[START OF Data extract]

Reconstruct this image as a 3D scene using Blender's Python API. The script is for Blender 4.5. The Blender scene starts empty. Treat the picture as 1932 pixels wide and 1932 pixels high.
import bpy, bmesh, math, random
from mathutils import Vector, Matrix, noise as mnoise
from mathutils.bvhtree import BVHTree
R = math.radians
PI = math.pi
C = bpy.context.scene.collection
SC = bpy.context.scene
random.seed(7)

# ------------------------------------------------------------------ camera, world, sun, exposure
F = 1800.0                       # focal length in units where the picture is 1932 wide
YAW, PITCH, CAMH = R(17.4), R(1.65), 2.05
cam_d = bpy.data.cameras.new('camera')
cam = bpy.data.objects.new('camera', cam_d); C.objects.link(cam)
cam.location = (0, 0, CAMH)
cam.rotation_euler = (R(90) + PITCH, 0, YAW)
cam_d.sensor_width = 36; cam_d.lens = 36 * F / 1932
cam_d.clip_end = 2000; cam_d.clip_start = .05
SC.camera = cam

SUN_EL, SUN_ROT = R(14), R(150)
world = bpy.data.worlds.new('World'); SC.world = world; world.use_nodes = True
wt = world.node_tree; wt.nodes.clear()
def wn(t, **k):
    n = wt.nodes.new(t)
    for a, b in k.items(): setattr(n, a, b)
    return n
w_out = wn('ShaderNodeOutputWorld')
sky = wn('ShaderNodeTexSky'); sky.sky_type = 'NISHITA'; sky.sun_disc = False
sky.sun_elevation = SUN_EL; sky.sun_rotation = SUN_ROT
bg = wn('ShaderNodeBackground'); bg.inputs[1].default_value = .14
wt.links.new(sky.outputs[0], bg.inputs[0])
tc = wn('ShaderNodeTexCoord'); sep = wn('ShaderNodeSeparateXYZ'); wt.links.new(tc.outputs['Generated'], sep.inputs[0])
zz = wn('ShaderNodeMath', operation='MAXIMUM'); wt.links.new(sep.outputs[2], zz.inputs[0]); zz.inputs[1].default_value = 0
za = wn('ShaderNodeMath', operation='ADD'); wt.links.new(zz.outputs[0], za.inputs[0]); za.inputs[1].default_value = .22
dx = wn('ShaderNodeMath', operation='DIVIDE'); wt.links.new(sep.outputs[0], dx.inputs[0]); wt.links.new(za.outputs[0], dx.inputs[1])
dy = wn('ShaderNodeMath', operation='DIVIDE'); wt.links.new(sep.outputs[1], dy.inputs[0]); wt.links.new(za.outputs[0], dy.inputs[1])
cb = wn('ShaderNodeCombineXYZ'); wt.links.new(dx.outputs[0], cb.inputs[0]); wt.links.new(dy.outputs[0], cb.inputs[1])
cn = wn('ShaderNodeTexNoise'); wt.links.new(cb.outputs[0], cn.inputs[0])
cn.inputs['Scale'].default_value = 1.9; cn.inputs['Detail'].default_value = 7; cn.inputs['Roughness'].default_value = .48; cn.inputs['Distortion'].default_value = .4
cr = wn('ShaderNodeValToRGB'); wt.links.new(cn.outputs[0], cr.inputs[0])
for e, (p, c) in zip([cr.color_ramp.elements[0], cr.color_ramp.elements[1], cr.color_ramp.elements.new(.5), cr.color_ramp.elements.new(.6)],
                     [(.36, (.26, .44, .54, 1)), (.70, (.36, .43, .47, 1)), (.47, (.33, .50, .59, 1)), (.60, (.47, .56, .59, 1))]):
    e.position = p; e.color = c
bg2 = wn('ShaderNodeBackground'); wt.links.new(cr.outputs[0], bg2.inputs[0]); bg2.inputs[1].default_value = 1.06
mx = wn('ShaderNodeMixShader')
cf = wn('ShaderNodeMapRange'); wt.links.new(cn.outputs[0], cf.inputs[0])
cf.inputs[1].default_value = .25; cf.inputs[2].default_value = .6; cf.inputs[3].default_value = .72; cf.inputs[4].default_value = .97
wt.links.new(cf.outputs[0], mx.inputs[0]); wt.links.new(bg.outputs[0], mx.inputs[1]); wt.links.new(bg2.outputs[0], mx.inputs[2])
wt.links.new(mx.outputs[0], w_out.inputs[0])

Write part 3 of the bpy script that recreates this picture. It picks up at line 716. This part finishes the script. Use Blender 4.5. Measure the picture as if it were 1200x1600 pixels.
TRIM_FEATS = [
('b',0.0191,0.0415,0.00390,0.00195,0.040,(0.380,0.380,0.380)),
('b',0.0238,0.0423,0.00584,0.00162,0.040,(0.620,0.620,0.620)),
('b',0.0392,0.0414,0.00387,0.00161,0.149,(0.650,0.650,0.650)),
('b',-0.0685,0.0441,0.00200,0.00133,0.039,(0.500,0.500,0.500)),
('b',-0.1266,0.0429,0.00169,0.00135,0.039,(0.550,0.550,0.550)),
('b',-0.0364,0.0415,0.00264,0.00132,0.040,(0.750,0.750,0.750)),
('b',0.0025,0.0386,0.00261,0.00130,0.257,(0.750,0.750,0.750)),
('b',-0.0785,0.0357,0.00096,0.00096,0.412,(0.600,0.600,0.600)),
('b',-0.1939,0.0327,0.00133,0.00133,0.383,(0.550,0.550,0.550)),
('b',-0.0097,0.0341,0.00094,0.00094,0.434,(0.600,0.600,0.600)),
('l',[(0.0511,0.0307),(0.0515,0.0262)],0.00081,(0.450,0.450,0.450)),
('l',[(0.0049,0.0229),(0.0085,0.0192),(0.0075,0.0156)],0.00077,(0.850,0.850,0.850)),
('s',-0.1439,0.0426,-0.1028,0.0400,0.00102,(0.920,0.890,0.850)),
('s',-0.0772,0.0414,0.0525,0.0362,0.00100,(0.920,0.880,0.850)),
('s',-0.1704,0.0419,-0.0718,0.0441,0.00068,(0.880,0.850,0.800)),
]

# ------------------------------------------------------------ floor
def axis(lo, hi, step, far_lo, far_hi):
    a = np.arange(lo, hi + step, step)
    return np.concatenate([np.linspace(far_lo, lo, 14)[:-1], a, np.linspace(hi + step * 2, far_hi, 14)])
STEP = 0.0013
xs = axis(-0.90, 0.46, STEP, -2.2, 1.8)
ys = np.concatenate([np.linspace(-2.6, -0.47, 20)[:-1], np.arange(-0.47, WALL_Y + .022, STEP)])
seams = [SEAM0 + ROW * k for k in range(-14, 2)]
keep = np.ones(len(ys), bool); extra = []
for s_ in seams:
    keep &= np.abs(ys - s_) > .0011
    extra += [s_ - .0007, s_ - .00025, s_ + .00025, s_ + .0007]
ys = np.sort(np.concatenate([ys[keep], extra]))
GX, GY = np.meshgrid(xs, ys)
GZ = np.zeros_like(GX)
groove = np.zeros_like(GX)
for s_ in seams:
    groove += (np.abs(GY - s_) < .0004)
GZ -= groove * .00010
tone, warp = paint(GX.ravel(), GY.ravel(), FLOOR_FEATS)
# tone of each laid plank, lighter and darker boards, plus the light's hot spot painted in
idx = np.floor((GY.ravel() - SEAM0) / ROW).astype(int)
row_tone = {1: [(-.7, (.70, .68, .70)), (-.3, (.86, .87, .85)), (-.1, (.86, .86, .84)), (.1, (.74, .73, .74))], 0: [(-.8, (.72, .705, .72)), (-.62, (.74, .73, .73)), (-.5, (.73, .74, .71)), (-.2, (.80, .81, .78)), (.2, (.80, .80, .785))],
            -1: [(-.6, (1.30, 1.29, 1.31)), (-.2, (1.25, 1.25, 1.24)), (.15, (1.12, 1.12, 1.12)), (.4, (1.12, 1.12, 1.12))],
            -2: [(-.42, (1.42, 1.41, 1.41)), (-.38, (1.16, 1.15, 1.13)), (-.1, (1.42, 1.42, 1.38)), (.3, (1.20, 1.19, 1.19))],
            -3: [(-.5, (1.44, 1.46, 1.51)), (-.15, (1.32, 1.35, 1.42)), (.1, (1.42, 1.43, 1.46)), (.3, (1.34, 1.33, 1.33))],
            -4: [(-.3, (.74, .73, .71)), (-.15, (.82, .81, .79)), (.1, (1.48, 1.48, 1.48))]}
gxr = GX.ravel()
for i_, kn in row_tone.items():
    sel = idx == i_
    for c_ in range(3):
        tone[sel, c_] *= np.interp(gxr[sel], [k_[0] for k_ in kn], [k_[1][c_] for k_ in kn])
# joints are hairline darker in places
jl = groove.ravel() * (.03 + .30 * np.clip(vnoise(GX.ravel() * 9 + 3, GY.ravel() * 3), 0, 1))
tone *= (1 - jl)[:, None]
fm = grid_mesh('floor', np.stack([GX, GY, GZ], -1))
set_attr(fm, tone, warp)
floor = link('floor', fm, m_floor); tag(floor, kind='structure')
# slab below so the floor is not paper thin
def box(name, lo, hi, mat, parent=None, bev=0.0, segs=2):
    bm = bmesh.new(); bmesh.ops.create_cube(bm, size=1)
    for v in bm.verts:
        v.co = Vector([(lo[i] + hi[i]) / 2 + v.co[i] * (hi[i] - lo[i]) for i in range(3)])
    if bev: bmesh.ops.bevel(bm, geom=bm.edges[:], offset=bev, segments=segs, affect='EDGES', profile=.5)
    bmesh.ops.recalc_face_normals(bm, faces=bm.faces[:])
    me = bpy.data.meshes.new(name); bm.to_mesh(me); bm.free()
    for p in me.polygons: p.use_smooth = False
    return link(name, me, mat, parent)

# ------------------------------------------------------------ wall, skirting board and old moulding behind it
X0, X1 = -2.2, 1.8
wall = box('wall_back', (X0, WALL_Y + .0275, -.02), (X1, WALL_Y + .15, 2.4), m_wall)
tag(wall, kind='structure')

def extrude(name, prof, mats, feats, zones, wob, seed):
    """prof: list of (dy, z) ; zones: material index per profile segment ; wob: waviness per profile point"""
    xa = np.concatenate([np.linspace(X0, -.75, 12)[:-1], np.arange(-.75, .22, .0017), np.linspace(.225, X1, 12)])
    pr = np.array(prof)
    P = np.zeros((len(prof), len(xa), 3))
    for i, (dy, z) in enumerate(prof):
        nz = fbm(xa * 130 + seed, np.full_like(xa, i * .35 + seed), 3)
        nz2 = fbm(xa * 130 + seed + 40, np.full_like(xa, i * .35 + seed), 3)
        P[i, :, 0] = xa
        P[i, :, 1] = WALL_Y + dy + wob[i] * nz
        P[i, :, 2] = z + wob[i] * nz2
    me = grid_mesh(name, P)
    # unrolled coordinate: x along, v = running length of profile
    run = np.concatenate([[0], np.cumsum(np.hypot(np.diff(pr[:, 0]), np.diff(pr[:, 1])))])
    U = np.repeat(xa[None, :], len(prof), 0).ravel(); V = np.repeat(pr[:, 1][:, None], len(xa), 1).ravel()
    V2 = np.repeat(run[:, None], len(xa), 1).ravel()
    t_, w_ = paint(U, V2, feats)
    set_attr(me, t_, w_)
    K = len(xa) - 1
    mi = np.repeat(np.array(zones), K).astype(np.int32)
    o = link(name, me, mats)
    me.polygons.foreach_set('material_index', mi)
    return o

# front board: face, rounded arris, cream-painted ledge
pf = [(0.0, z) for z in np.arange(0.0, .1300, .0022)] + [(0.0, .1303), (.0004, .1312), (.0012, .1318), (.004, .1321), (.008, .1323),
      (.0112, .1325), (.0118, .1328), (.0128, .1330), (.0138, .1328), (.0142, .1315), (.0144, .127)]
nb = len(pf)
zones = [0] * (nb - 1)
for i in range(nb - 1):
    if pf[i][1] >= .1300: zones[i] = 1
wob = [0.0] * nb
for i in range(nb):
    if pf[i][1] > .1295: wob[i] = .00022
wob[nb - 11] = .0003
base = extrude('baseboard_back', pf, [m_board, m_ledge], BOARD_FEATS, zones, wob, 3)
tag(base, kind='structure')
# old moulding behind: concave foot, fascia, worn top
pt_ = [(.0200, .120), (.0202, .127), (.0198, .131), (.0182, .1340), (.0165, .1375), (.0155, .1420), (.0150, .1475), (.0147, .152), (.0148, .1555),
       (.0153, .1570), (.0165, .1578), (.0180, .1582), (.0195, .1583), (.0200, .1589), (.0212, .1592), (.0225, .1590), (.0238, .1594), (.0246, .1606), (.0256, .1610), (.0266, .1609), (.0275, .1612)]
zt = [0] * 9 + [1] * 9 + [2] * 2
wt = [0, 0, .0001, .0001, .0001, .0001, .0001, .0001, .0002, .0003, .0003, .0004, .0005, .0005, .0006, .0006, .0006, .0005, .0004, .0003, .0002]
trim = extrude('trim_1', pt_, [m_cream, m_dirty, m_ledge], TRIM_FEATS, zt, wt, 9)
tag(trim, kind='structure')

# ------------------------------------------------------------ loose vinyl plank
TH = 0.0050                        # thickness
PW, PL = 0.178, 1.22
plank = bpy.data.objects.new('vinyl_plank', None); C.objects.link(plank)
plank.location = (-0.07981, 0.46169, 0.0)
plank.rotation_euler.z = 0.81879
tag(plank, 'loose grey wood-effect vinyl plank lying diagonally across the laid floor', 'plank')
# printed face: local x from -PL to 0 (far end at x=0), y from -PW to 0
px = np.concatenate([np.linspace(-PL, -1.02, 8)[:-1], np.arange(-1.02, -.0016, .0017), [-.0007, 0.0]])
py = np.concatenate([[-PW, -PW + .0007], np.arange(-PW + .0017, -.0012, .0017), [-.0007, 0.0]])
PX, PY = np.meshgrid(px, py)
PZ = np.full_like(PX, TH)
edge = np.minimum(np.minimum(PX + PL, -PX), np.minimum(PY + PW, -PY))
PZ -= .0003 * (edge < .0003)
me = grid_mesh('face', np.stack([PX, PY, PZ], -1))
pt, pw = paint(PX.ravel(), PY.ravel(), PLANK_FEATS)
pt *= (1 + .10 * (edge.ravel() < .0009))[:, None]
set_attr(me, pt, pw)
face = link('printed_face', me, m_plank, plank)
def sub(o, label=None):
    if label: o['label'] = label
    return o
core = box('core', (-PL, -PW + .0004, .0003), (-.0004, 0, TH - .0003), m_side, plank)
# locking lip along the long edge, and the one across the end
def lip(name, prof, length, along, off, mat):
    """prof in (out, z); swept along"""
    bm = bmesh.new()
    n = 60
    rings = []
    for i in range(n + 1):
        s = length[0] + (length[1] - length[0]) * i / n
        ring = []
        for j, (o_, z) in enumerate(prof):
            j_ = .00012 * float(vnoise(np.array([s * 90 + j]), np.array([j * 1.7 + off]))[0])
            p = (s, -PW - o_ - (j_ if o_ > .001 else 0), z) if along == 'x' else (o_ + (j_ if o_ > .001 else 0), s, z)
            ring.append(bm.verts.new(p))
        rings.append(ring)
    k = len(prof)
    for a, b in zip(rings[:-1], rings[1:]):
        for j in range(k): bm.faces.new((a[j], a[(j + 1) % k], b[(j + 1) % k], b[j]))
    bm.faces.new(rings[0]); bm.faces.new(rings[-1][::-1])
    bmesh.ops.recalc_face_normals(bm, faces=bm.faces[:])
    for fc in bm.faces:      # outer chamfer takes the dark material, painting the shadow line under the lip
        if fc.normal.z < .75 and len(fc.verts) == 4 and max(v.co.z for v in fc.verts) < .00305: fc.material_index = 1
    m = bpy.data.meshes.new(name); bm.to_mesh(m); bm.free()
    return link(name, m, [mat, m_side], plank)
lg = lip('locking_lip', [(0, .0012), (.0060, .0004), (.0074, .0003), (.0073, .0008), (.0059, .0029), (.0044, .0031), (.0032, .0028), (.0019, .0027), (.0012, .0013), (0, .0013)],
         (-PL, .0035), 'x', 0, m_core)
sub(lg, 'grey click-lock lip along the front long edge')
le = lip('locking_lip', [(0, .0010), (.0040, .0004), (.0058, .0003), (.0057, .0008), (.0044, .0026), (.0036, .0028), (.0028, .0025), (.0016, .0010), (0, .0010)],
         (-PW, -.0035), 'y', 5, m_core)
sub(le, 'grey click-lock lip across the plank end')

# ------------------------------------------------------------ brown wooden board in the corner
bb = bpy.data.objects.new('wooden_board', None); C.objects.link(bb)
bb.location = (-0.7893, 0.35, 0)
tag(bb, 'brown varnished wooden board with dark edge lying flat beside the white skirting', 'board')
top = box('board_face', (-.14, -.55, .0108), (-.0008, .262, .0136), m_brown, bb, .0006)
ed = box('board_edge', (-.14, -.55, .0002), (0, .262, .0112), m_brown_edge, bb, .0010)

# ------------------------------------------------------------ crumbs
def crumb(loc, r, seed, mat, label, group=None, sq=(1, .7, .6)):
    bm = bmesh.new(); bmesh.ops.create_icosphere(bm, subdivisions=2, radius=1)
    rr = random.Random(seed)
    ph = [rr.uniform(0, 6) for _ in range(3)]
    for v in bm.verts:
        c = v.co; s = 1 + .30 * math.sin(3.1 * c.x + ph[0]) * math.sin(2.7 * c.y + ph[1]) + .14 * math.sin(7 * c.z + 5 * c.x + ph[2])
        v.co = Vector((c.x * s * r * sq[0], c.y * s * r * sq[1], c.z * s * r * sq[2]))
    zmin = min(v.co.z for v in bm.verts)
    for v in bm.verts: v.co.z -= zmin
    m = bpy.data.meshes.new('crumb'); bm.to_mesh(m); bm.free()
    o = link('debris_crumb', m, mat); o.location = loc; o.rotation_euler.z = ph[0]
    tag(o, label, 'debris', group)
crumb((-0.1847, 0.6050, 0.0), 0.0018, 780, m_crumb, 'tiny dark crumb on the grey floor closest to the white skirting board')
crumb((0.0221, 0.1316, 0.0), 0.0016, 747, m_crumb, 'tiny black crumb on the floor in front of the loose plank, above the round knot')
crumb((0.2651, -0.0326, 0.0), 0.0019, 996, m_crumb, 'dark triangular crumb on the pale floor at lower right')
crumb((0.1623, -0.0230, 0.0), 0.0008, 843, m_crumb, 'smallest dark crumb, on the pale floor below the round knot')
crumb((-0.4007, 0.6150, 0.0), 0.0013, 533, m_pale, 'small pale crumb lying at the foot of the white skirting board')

[END OF Data extract]

• What you should do:
Begin with the line containing "# tone of each", end with the line containing "set_attr(fm, tone, warp)", and transcribe exactly every line in that span, with nothing added.

• Result:
# tone of each laid plank, lighter and darker boards, plus the light's hot spot painted in
idx = np.floor((GY.ravel() - SEAM0) / ROW).astype(int)
row_tone = {1: [(-.7, (.70, .68, .70)), (-.3, (.86, .87, .85)), (-.1, (.86, .86, .84)), (.1, (.74, .73, .74))], 0: [(-.8, (.72, .705, .72)), (-.62, (.74, .73, .73)), (-.5, (.73, .74, .71)), (-.2, (.80, .81, .78)), (.2, (.80, .80, .785))],
            -1: [(-.6, (1.30, 1.29, 1.31)), (-.2, (1.25, 1.25, 1.24)), (.15, (1.12, 1.12, 1.12)), (.4, (1.12, 1.12, 1.12))],
            -2: [(-.42, (1.42, 1.41, 1.41)), (-.38, (1.16, 1.15, 1.13)), (-.1, (1.42, 1.42, 1.38)), (.3, (1.20, 1.19, 1.19))],
            -3: [(-.5, (1.44, 1.46, 1.51)), (-.15, (1.32, 1.35, 1.42)), (.1, (1.42, 1.43, 1.46)), (.3, (1.34, 1.33, 1.33))],
            -4: [(-.3, (.74, .73, .71)), (-.15, (.82, .81, .79)), (.1, (1.48, 1.48, 1.48))]}
gxr = GX.ravel()
for i_, kn in row_tone.items():
    sel = idx == i_
    for c_ in range(3):
        tone[sel, c_] *= np.interp(gxr[sel], [k_[0] for k_ in kn], [k_[1][c_] for k_ in kn])
# joints are hairline darker in places
jl = groove.ravel() * (.03 + .30 * np.clip(vnoise(GX.ravel() * 9 + 3, GY.ravel() * 3), 0, 1))
tone *= (1 - jl)[:, None]
fm = grid_mesh('floor', np.stack([GX, GY, GZ], -1))
set_attr(fm, tone, warp)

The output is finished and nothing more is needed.